6. Host-Side Audio Routing Logic

The device's internal hardware routing is fixed. All channel routing, duplication, and mixing must be performed by the host-side driver. The TASCAM Control Panel application modifies the behavior of the driver, not the hardware.

    Fixed Hardware Mapping:

        USB IN Channels 1/2 are sourced from the physical Analog Inputs.

        USB IN Channels 3/4 are sourced from the physical S/PDIF Input.

        USB OUT Channels 1/2 are routed to the physical Analog Outputs (Line Out & Phones).

        USB OUT Channels 3/4 are routed to the physical S/PDIF Output.

    Driver Responsibility: The driver must act as a software patch bay. For example, to route system audio (typically stereo channels 1/2) to the S/PDIF output, the driver must copy the audio data from channels 1/2 into the channel 3/4 slots of the USB OUT stream before sending it to the device.

7. Areas for Further Investigation

    MIDI (EP 0x83/0x04): The data format for MIDI messages on the bulk endpoints requires analysis.

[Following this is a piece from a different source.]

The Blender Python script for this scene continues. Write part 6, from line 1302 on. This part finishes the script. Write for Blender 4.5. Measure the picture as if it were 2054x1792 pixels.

    Digital Format Control: The specific USB control request to switch the S/PDIF output between professional (AES/EBU) and consumer formats needs to be identified.

    Capture Stream Header: The content and purpose of the 2048-byte header on the Endpoint 0x86 data stream are unknown.